— Begin INFORMATION SUPPLIED —
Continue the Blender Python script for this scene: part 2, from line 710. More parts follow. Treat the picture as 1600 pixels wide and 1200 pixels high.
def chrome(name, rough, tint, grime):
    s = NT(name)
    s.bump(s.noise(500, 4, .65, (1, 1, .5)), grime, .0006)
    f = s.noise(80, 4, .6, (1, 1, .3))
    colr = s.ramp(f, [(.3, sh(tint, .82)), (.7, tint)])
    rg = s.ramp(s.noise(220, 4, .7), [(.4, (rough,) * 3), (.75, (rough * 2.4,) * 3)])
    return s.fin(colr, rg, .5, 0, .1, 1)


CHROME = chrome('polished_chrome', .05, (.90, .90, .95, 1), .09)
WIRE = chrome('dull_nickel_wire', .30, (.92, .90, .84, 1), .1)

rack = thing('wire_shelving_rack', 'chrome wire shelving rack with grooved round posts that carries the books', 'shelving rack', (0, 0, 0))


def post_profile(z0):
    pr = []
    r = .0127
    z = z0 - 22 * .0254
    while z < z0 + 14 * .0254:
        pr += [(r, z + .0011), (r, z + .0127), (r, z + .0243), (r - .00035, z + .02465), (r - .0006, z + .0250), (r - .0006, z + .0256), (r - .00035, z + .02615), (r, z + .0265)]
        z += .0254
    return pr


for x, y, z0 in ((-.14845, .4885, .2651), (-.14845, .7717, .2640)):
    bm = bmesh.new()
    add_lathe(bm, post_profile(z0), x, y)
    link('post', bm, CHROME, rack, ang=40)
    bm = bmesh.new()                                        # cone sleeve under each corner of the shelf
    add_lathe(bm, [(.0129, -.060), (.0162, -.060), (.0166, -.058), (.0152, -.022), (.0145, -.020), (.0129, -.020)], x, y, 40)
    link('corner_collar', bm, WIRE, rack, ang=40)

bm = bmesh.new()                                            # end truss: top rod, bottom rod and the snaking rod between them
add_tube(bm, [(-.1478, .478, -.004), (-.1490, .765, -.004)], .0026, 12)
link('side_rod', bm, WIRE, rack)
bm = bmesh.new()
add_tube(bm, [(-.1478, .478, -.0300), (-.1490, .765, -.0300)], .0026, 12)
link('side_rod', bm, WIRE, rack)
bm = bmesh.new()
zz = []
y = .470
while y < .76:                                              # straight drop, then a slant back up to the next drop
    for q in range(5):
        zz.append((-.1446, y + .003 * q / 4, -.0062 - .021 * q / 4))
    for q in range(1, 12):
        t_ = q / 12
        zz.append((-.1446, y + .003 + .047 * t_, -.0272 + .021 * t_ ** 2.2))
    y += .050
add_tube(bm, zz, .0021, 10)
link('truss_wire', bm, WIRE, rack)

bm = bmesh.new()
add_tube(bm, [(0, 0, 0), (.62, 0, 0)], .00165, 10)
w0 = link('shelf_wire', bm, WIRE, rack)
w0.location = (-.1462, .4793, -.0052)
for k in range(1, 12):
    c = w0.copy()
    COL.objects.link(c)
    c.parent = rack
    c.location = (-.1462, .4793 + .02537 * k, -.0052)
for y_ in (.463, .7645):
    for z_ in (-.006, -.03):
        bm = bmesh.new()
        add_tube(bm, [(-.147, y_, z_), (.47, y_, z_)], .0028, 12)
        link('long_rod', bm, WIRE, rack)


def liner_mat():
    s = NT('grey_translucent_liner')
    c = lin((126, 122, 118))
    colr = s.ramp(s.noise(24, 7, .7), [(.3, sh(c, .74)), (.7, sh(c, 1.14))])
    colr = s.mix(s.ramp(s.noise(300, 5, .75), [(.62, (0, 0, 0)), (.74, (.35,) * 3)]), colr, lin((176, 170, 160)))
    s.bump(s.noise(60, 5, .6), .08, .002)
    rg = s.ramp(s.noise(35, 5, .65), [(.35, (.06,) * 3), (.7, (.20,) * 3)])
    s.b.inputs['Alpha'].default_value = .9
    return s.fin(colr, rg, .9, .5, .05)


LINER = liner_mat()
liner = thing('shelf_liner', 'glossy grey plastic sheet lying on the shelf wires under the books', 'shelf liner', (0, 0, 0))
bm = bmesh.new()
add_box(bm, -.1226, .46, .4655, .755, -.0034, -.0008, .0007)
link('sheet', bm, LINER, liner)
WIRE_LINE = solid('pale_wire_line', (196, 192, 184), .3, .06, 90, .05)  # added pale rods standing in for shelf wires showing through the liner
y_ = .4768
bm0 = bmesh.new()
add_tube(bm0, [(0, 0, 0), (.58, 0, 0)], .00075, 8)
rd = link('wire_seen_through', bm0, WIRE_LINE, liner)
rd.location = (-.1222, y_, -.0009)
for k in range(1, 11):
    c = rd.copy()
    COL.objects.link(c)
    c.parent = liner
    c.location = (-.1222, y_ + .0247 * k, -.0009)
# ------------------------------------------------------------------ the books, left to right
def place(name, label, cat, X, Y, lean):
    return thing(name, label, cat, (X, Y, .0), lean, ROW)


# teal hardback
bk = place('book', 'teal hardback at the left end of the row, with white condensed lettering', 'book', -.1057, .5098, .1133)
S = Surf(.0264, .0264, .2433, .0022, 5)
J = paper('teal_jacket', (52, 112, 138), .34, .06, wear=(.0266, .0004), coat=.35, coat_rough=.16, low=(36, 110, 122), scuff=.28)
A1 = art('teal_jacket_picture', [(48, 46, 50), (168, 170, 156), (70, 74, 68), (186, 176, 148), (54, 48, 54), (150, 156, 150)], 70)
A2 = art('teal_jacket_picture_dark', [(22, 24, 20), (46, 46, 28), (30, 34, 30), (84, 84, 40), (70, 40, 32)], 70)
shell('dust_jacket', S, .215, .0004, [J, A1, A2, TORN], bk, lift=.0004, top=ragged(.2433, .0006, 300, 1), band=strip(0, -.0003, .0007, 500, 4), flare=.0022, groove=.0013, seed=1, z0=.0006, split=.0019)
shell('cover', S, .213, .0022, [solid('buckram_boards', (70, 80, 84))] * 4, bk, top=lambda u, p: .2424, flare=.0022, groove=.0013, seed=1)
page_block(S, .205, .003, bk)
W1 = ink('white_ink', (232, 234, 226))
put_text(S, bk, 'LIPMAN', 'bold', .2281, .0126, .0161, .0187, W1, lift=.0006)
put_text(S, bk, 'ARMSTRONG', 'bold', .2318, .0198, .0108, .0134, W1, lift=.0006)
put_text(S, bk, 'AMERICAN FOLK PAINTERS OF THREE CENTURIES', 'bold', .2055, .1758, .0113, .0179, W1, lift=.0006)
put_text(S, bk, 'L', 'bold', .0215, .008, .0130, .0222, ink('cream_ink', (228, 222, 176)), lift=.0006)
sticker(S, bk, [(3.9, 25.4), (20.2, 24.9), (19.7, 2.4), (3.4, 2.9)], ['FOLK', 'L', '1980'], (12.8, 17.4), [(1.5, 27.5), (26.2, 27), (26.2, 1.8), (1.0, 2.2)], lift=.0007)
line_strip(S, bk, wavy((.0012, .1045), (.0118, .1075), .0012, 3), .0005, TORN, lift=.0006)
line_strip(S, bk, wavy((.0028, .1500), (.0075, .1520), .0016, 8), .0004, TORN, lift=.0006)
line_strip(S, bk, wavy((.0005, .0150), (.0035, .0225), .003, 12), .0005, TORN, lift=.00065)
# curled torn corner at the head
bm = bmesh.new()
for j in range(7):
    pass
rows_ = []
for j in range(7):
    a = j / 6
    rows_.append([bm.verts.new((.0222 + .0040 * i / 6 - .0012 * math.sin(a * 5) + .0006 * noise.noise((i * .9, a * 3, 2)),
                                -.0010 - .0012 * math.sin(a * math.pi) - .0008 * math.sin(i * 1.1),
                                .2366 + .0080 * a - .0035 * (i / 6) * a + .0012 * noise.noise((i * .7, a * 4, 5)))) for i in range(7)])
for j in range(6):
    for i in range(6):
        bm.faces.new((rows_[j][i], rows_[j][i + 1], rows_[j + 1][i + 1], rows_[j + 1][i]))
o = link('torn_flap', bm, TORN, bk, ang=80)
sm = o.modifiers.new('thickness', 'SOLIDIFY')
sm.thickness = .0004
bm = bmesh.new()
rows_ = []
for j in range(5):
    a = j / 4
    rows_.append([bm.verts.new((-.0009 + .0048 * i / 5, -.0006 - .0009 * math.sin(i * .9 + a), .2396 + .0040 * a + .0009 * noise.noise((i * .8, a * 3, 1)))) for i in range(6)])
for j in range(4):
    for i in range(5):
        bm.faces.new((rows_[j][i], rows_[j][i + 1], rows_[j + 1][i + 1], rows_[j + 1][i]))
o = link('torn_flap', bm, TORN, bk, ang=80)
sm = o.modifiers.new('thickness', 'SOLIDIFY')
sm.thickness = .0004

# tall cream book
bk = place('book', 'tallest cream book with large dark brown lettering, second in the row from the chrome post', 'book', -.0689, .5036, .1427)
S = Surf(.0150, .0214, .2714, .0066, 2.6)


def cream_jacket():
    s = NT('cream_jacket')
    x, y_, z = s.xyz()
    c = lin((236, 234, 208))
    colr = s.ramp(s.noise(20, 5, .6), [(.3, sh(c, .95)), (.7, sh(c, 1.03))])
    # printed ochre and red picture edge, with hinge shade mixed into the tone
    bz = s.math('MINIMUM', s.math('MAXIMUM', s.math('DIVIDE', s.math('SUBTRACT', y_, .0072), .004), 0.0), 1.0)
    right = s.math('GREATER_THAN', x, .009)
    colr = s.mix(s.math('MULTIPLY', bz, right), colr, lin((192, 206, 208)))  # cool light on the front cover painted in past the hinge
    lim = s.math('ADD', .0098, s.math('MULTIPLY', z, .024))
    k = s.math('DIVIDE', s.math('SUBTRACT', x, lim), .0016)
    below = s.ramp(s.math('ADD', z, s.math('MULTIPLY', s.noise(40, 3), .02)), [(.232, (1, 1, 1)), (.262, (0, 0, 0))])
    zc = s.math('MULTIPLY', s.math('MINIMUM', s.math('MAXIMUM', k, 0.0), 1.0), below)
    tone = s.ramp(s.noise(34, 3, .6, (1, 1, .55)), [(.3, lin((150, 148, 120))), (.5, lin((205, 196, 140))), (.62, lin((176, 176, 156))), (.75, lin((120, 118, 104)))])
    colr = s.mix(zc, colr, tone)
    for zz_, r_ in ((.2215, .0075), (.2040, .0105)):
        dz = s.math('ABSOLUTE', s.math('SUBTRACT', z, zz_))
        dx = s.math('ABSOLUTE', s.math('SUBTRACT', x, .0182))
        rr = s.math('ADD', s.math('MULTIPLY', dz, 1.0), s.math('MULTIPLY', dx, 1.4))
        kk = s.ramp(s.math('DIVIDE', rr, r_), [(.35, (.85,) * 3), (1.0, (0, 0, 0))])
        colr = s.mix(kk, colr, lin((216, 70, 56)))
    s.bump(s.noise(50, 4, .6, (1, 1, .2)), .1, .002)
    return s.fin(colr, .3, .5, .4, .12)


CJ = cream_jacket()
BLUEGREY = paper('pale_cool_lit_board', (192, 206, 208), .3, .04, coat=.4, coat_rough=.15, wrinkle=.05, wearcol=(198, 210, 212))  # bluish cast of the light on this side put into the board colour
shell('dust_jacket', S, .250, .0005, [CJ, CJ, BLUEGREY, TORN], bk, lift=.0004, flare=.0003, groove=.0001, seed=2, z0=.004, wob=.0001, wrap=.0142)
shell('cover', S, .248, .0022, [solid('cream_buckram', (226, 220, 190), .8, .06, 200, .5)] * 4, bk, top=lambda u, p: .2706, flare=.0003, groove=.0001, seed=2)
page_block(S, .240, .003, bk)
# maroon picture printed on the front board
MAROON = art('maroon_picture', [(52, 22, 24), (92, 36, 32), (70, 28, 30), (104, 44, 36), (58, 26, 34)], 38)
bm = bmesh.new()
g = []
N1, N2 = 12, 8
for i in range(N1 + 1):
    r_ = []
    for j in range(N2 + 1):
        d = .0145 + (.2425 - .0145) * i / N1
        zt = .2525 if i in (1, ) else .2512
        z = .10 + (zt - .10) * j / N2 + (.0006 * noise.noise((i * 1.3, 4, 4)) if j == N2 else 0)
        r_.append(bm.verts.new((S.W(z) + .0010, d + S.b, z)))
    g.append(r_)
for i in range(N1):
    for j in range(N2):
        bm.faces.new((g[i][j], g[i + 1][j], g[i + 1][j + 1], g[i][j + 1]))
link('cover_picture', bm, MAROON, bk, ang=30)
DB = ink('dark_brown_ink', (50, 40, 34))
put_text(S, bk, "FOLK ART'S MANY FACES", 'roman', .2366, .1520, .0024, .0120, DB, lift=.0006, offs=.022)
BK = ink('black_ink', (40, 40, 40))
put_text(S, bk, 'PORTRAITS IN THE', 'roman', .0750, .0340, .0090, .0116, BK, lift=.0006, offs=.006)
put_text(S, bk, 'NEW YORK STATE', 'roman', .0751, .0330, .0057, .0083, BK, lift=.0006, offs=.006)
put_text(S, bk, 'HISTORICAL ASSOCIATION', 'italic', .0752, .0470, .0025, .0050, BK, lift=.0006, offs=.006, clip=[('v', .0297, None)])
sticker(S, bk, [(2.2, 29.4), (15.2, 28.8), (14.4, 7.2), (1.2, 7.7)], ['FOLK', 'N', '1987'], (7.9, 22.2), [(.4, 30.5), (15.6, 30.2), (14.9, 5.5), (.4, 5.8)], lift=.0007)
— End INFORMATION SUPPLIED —
▸ TASK DESCRIPTION:
The required output is the exact run of lines from the beginning of the listing above to the line that contains "link('corner_collar', bm, WIRE, rack, ang=40)", inclusive of both.

▸ EXPECTED ANSWER:
Continue the Blender Python script for this scene: part 2, from line 710. More parts follow. Treat the picture as 1600 pixels wide and 1200 pixels high.
def chrome(name, rough, tint, grime):
    s = NT(name)
    s.bump(s.noise(500, 4, .65, (1, 1, .5)), grime, .0006)
    f = s.noise(80, 4, .6, (1, 1, .3))
    colr = s.ramp(f, [(.3, sh(tint, .82)), (.7, tint)])
    rg = s.ramp(s.noise(220, 4, .7), [(.4, (rough,) * 3), (.75, (rough * 2.4,) * 3)])
    return s.fin(colr, rg, .5, 0, .1, 1)


CHROME = chrome('polished_chrome', .05, (.90, .90, .95, 1), .09)
WIRE = chrome('dull_nickel_wire', .30, (.92, .90, .84, 1), .1)

rack = thing('wire_shelving_rack', 'chrome wire shelving rack with grooved round posts that carries the books', 'shelving rack', (0, 0, 0))


def post_profile(z0):
    pr = []
    r = .0127
    z = z0 - 22 * .0254
    while z < z0 + 14 * .0254:
        pr += [(r, z + .0011), (r, z + .0127), (r, z + .0243), (r - .00035, z + .02465), (r - .0006, z + .0250), (r - .0006, z + .0256), (r - .00035, z + .02615), (r, z + .0265)]
        z += .0254
    return pr


for x, y, z0 in ((-.14845, .4885, .2651), (-.14845, .7717, .2640)):
    bm = bmesh.new()
    add_lathe(bm, post_profile(z0), x, y)
    link('post', bm, CHROME, rack, ang=40)
    bm = bmesh.new()                                        # cone sleeve under each corner of the shelf
    add_lathe(bm, [(.0129, -.060), (.0162, -.060), (.0166, -.058), (.0152, -.022), (.0145, -.020), (.0129, -.020)], x, y, 40)
    link('corner_collar', bm, WIRE, rack, ang=40)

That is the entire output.